7. Soutenant que la condition de seuil du retrait obligatoire fixée à l'article L. 433-4, II, du code monétaire et financier n'était pas remplie, la société BBDE, actionnaire minoritaire de la société Bel, a, le 31 décembre 2021, formé un recours contre la décision de l'AMF du 22 décembre 2021.

Examen des moyens

Sur le premier moyen, pris en ses deuxième, troisième, cinquième et sixième branches, et sur le second moyen, ci-après annexés

8. En application de l'article 1014, alinéa 2, du code de procédure civile, il n'y a pas lieu de statuer par une décision spécialement motivée sur ces moyens qui ne sont manifestement pas de nature à entraîner la cassation.

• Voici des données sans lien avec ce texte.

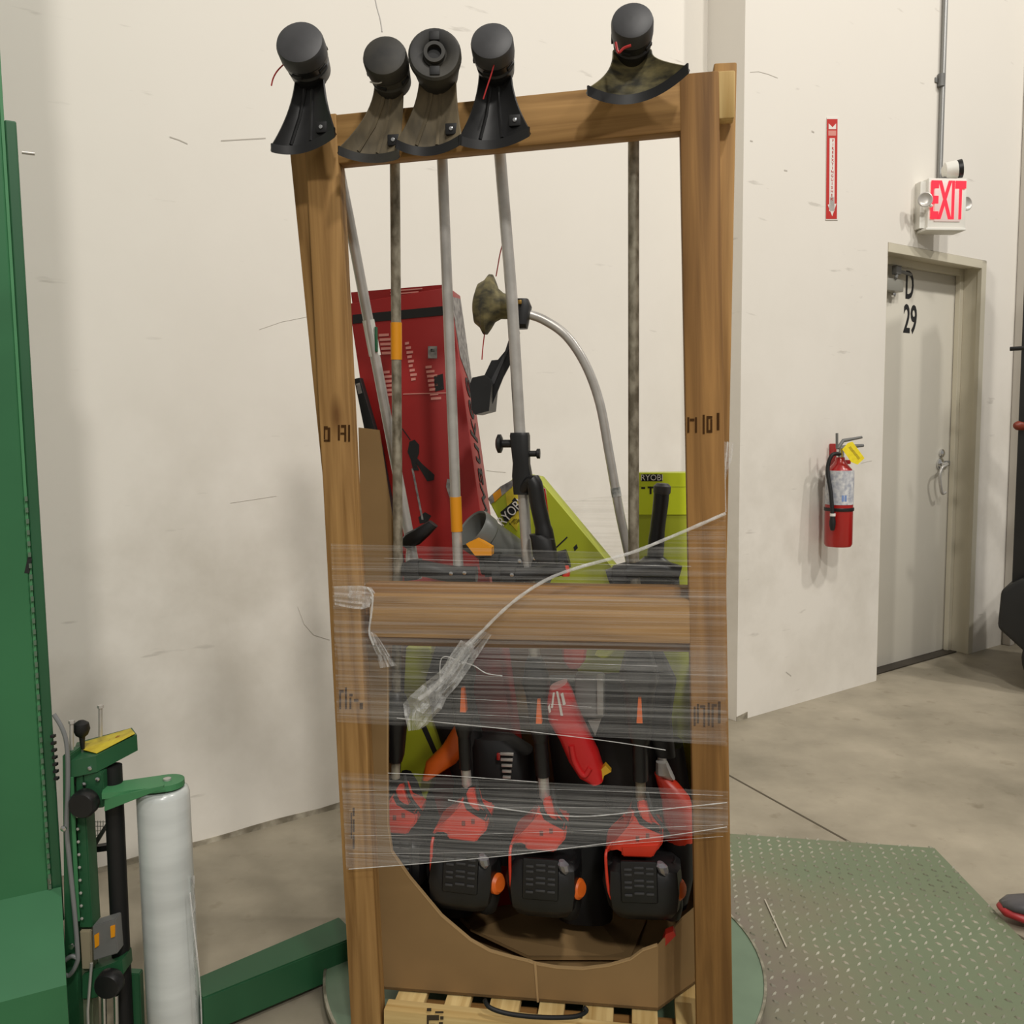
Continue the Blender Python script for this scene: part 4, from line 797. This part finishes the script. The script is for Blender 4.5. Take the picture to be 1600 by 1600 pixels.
# grey blower tube
bt = root('leaf_blower', F(760, 880, .2), 'grey leaf blower tube with black mouth and orange panel above the middle rail', 'leaf blower')
A, B = F(738, 826, .16), F(840, 905, .26); ax = (B-A).normalized()
x_ = ax.cross(RY).normalized(); y_ = ax.cross(x_)
ring = lambda d, r: [A + ax*d + (x_*math.cos(k*math.pi/14)*r + y_*math.sin(k*math.pi/14)*r) for k in range(28)]
MB().rings([ring(0, .040), ring(-.003, .043), ring(.004, .046), ring(.03, .0455), ring(.034, .042), ring(.2, .05), ring(.2, .046), ring(.03, .037)], closed=True).build('nozzle_tube', mat('blower_grey', (106, 108, 104), .4, var=.12), bt)
MB().rings([ring(.06, .037), ring(.062, .037)]).build('tube_inside', M_BLACK2, bt)
MB().prism([F(728, 850, .10), F(745, 842, .10), F(768, 856, .10), F(768, 868, .10), F(742, 868, .10)], RY*.03).build('orange_panel', M_STICKO, bt, 0)
# red bar of the tool beyond
MB().prism([F(847, 762, .22), F(852, 764, .22), F(858, 812, .22), F(848, 812, .22)], RY*.01).build('red_trim', M_EXTR, bt, 0)
# black handle bar right
hb = root('pole_tool', F(1026, 880, .2), 'black upright tool handle in front of the right lime carton', 'pole tool')
MB().tube(spline([F(1034, 765, .2), F(1032, 790, .2), F(1027, 830, .2), F(1023, 880, .2)], 4), [.016]*5+[.0155]*4+[.017]*4, 16).build('bar', M_BLACK, hb)
MB().lathe(F(1034, 772, .2), (F(1034, 762, .2)-F(1032, 790, .2)), [(.016, 0), (.018, .004), (.018, .016), (.012, .022), (0, .023)], 16).build('end_cap', M_CAP, hb)
MB().loft([(F(1022, 870, .2), .02, .02), (F(1022, 890, .2), .05, .03), (F(1020, 915, .2), .055, .03)], (RX, RY), 16, 3).build('handle_base', M_BLACK, hb)
# dark grips lying on the rear rail
def grip_pile(label, pts, r, dy, bolts=()):
    g = root('tool_grip', F(pts[0][0], pts[0][1]+14, dy), label, 'tool grip')
    MB().tube(spline([F(x, y, dy) for x, y in pts], 5), r, 14).build('grip_body', M_BLACK, g)
    P = [F(x, y, dy) for x, y in pts]
    MB().box(basis((P[1]-P[0]).normalized(), RY, ZUP, (P[0]+P[1])/2), .03, r*2.4, r*2.3, .003).build('clamp', M_BLACK2, g)
    for x, y in bolts: MB().lathe(F(x, y, dy-r-.002), -RY, [(.004, 0), (.004, .003), (0, .004)], 10).build('bolt', M_CHROME, g)
grip_pile('black tool grip lying on the rail at the left end', [(632, 892), (660, 888), (700, 896), (745, 898)], .017, .11, ((705, 896), (726, 895)))
grip_pile('black ridged tool grip on the rail below the grey tube', [(752, 884), (790, 880), (840, 884), (888, 872)], .019, .13, ((836, 872), (812, 876)))
grip_pile('black tool grip on the rail in the middle with red button', [(770, 900), (820, 898), (862, 892), (884, 886)], .014, .10, ((800, 898),))
o_ = MB().loft([(F(884, 900, .10), .008, .008), (F(884, 893, .10), .009, .009), (F(884, 884, .10), .006, .006)], (RX, RY), 12, 3).build('red_button', M_REDOR); tag(o_, 'small red button cap on the middle rail', 'button')
grip_pile('black tool grip on the rail beside the right post', [(950, 902), (985, 892), (1030, 888), (1062, 896)], .016, .11)
grip_pile('black tool grip on the rail under the curved shaft', [(965, 905), (1010, 898), (1050, 902)], .012, .14)
# red tool inside the lower window, with white lettering
rt = root('red_tool', F(920, 1225, .14), 'bright red power tool with white marks hanging in the lower half', 'power tool')
secs = [((872, 1070), 15), ((872, 1085), 23), ((880, 1115), 25), ((896, 1145), 23), ((912, 1180), 24), ((924, 1205), 20), ((934, 1218), 10)]
kx = (F(880, 1110, .13)-CAM).length/FPX
dv = (F(934, 1218, .13)-F(872, 1070, .13)).normalized(); xv = RY.cross(dv).normalized()
MB().loft([(F(x, y, .14), r_*kx, .03) for (x, y), r_ in secs], (xv, RY), 20, 3).build('body', mat('tool_red', (196, 34, 36), .35), rt, 45)
for pts in ([(864, 1082), (867, 1082), (864, 1106), (861, 1106)], [(869, 1080), (872, 1080), (880, 1118), (876, 1118)], [(876, 1084), (880, 1082), (884, 1100), (880, 1102)], [(856, 1104), (859, 1100), (861, 1112), (858, 1114)]):
    decal('white_mark', Frame(RK.o + RY*.1075, RX, ZUP), pts, M_INKW, rt, .001)
MB().prism([F(936, 1206, .12), F(946, 1196, .12), F(955, 1206, .12), F(944, 1212, .12), F(940, 1224, .12), F(935, 1224, .12)], RY*.02).build('gold_tip', mat('gold_tip', (206, 160, 40), .4), rt, 0)
MB().tube(spline([F(893, 1165, .11), F(898, 1190, .11), F(912, 1212, .11), F(922, 1200, .11)], 5), .006).build('trigger_guard', mat('tool_red', (196, 34, 36)), rt)
# grey battery pack
bp_ = root('battery_charger', F(925, 1115, .18), 'grey battery charger block behind the red power tool', 'charger')
MB().box(basis(RX, RY, ZUP, F(922, 1085, .18)), .062, .05, .088, .008).build('case', M_GREYP, bp_)
MB().box(basis(RX, RY, ZUP, F(938, 1085, .15)), .014, .012, .084, .003).build('pale_side', mat('pale_grey', (150, 148, 142), .5), bp_)
MB().prism([F(918, 1125, .17), F(940, 1122, .17), F(930, 1150, .17)], RY*.02).build('tip', mat('pale_grey', (150, 148, 142)), bp_, 0)
# dark tools packed behind
def dark_tool(label, secs, dy, extra=None):
    d = root('power_tool', F(*secs[-1][0], dy), label, 'power tool'); k = (F(*secs[0][0], dy)-CAM).length/FPX
    MB().loft([(F(x, y, dy), a*k, bb) for (x, y), a, bb in secs], (RX, RY), 20, 3).build('body', M_BLACK2, d, 45)
    if extra: extra(d, k)
    return d
def ex1(d, k): MB().loft([(F(668, 1215, .26), .01, .02), (F(690, 1190, .26), .035, .02), (F(712, 1165, .26), .03, .02), (F(722, 1128, .26), .012, .02)], (RX, RY), 16, 3).build('orange_cover', M_ORANGE, d, 45)
dark_tool('black tool with an orange cover behind the left grips', [((705, 1010), 24, .02), ((700, 1060), 34, .03), ((712, 1120), 36, .03), ((740, 1220), 30, .03), ((740, 1330), 40, .03)], .30, ex1)
def ex2(d, k):
    for j in range(5): MB().box(basis(RX, RY, ZUP, F(792, 1178+9*j, .235)), .03-.003*j, .006, .006, .001).build('cooling_fin', M_STEEL, d)
    MB().box(basis(RX, RY, ZUP, F(779, 1182, .235)), .008, .008, .016, .002).build('red_trim', M_EXTR, d)
dark_tool('black engine with silver cooling fins in the middle of the bin', [((770, 1150), 34, .03), ((785, 1170), 46, .05), ((790, 1260), 50, .05), ((792, 1340), 44, .04)], .30, ex2)
dark_tool('black plastic tool body behind the red power tool', [((905, 1060), 50, .03), ((915, 1085), 62, .04), ((925, 1160), 66, .05), ((935, 1280), 60, .05), ((930, 1400), 44, .04)], .32)
dark_tool('black plastic tool body between shaft grips in the right half', [((980, 1058), 36, .03), ((975, 1100), 46, .04), ((985, 1200), 52, .04), ((990, 1260), 40, .04)], .25)
def ex3(d, k):
    MB().loft([(F(640, 1372, .20), .008, .012), (F(652, 1356, .20), .012, .014), (F(655, 1345, .20), .008, .01)], (RX, RY), 12, 3).build('blue_cap', mat('blue_plastic', (40, 66, 150), .4), d)
dark_tool('black tool body with blue cap at the bottom left of the bin', [((640, 1195), 20, .03), ((648, 1290), 40, .05), ((680, 1380), 50, .05), ((700, 1420), 40, .04)], .33, ex3)
dark_tool('black tool body at the bottom of the bin in the middle', [((880, 1290), 60, .05), ((890, 1370), 64, .06), ((915, 1428), 40, .05)], .30)
dark_tool('black tool body wedged beside the right wall of the bin', [((1048, 1160), 18, .04), ((1052, 1240), 26, .05), ((1050, 1380), 28, .05), ((1050, 1410), 22, .04)], .29)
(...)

Sur le premier moyen, pris en ses première et quatrième branches

Enoncé du moyen

9. La société BBDE fait grief à l'arrêt de rejeter le recours formé à l'encontre de la décision n° 221C3580 de l'AMF de conformité du projet d'offre publique de retrait visant les actions de la société Bel et de la condamner aux dépens ainsi qu'à payer aux sociétés Bel et Unibel une somme globale de 100 000 euros sur le fondement de l'article 700 du code de procédure civile, alors :

« 1°/ qu'en retenant que « l'AMF n'a pas, dans la décision attaquée, déclaré conforme le retrait obligatoire mais s'est prononcée uniquement sur la conformité de l'offre publique de retrait », cependant que, dans sa décision de conformité du 22 décembre 2021, l'AMF avait retenu que « l'initiateur qui remplit d'ores et déjà les conditions de détention relatives au retrait obligatoire (les actions détenues par les actionnaires minoritaires représentant moins de 10 % du capital et des droits de vote de la société BEL) a demandé à l'AMF de procéder au retrait obligatoire dès la clôture de l'offre publique de retrait, en application des articles 237-1 [à] 237-3 du règlement général », en apposant en outre son visa sur une note de la société Bel qui comportait un rapport concluant à l'équité du prix proposé, « y compris en considération du retrait obligatoire intervenant à l'issue de l'offre publique », la cour d'appel a dénaturé ladite décision de conformité, en violation du principe selon lequel le juge ne doit pas dénaturer les documents de la cause ;

4°/ que, lorsqu'elle est saisie en ce sens d'une demande de l'initiateur, l'AMF se prononce sur la conformité de la demande de retrait obligatoire lors de l'examen de la conformité du projet d'offre publique de retrait ; qu'en retenant néanmoins que le constat fait par l'AMF selon lequel l'initiateur remplissait d'ores et déjà, à la date du dépôt du projet d'offre, la condition de seuil relative au retrait obligatoire était sans portée, dès lors que le seuil du retrait obligatoire s'apprécie à la date de clôture de l'offre publique, quand, saisie a cette fin, l'AMF devait se prononcer sur la demande de retrait obligatoire formulée lors du dépôt de l'offre publique de retrait, la cour d'appel a violé l'article 237-2 du règlement général de l'AMF. »

Réponse de la Cour

10. Selon l'article L. 433-4, II, du code monétaire et financier, le règlement général de l'AMF fixe les modalités selon lesquelles, à l'issue de toute offre publique et dans un délai de trois mois à l'issue de la clôture de cette offre, les titres non présentés par les actionnaires minoritaires, dès lors qu'ils ne représentent pas plus de 10 % du capital et des droits de vote, sont transférés aux actionnaires majoritaires à leur demande.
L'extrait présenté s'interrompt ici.